On Friday and Saturday, the BSDCan presentations were given.  As usual, there is always a conflict with scheduling where multiple talks are held at the same time. Fortunately, the slides are online.  Even better, the good people of FOSSLC again recorded the talks, and they will be showing up on Youtube.  If you could not attend in person, this is the next best thing.

All the talks were good, but two in particular stood out for me.  The first was Allan Jude's talk on using Puppet to manage multiple FreeBSD systems.  Even if you are a fan of CFEngine or Chef, it's worth seeing for comparison.  If you aren't already using one of these automation systems, it's a great introduction.

The second talk that really made an impression was a summary by Justin Gibbs of what the FreeBSD Foundation has planned for the future.  Besides the phenomenal success of their fundraising in 2012, he detailed plans for the Foundation's expansion with more staff and more projects.  One point that I had not really understood before was what they meant when they said individual donations were needed, no matter the amount.  A few large corporate donors are fine if it's just about the total amount of money needed.  But the number of individual donors is also a way to tell hardware vendors the relative popularity of FreeBSD.  That's why every FreeBSD user should donate to the Foundation, even if it's just $5. Half-joking, I stood near the Foundation table and reminded people walking past without the "I donated" sticker that they should donate.
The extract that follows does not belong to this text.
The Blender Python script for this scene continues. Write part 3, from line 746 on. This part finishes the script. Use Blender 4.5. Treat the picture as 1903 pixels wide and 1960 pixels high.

To my surprise, every single person I talked to actually did stop and donate.  There was actually a sort of traffic jam at one point.  The Efika ARM notebook running FreeBSD--another Foundation-funded project--also attracted a crowd to the table.

The Friday night doc lounge was canceled due to a scheduling conflict with a BSDCan social event, but we had another session on Saturday night.  For me, that was the most successful.  Again, we had people with no experience with FreeBSD documentation show up.  The level of interest and the dedication shown was very interesting.  Clearly, people care, and we need to make it as easy as possible to contribute new content or patches for existing documents.

In many ways, I found the doc lounge to be the most valuable and educational part of the trip.  Trying to help a new person get the doc tools installed and working showed places where there is room for improvement, and there is always important feedback when working with people trying to use those tools for the first time.  There is also the "what's that?" factor, where one user sees another using a tool or technique they had not known about before.

BSDCan 2013 was hectic and packed full of content.  As always, it was well worth the trip.

People and groups to thank:

The FreeBSD Foundation, sponsors of my attendance at BSDCan this year.

Dan Langille, the person responsible for BSDCan.

Peter N. M. Hansteen, for his patience and help in getting the PF tutorial section for the Handbook completed.

FOSSLC  and Andrew Ross for their recording of presentations so those who could not be present have a chance to see them.

And finally, thanks to all the great people who attended.